Published: Tue, April 12, 2005 @ 12:00 a.m.



Youngstown schools will pay $18 million to charter schools this year.

By DENISE DICK

VINDICATOR STAFF WRITER

BOARDMAN -- The number of charter schools shouldn't be allowed to grow until the state establishes some kind of accountability standards, a statewide group contends.

The Coalition for Public Education has launched a campaign to urge the current cap on the number of privately run charter schools in the state remain intact. The coalition is composed of school board members, community groups and educators.

There are 213 such schools in Ohio.

Tom Mooney, coalition chairman, said at a news conference Monday at the Holiday Inn, that a House Republican caucus plan would allow 60 to 70 more charter schools over the next two years.

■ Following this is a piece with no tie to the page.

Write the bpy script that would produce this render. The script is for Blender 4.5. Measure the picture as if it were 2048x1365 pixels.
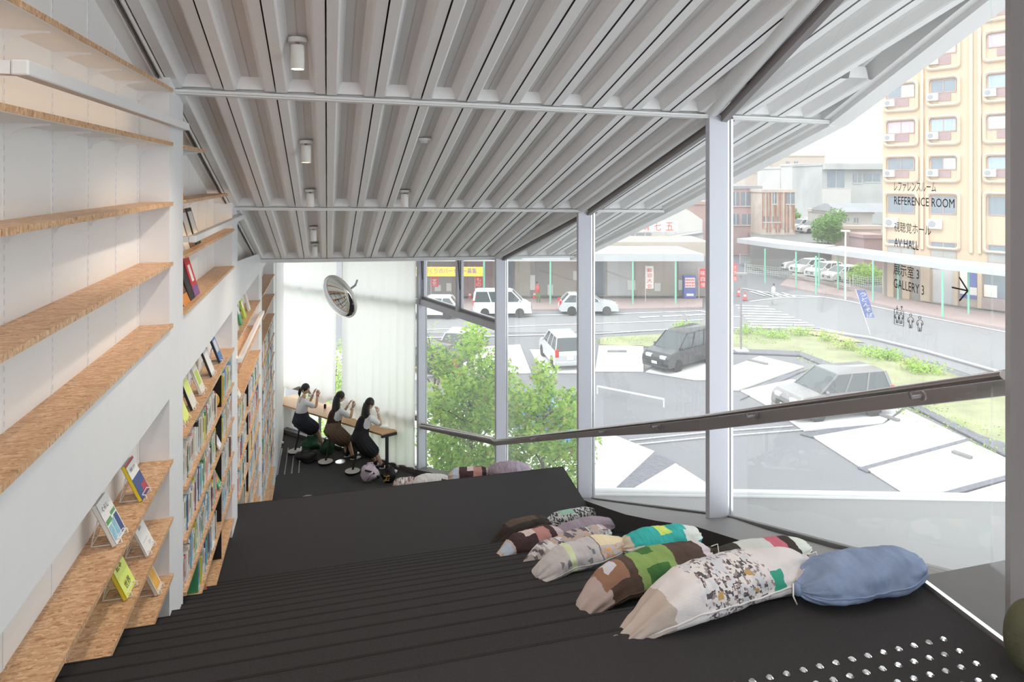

"The last thing we need, until the state finds a way to make the accountable for their results, is more charter schools," Mooney said.

According to an analysis by the coalition, pupils at Youngstown City Schools performed better on state proficiency tests than the pupils at all but one of the seven charter schools in Mahoning County. Eagle Heights Academy pupils performed slightly better on some tests that city school pupils.

Because state money follows pupils, public school systems lose money to the charter and community schools when their pupils attend the alternative schools.

Losing funds

Carolyn Funk, city schools treasurer, said that the district will lose $18 million this year to charter and community schools. That's about 18 percent of the total annual revenue. The district has lost about $70 million to charter schools over the five years they've been in existence, she said.

Public schools also are required to transport pupils within the district to charter schools.

Although urban schools are the most affected, other districts feel the strain too.

Austintown will lose $421,500 in state funding this year to charter schools, Boardman, $385,000, and Campbell, $305,000, coalition members said.

"It's an urban school issue, but it's not just an urban school issue," said William W. Leibensperger, secretary-treasurer of the statewide teachers union, the Ohio Education Association.

Mooney said that when the state proposed the charter school experiment, proponents touted the idea that if the schools didn't perform up to standards, they'd lose their charter. But that hasn't happened.

"No charter school has had their charter nonrenewed because of poor academic performance," he said.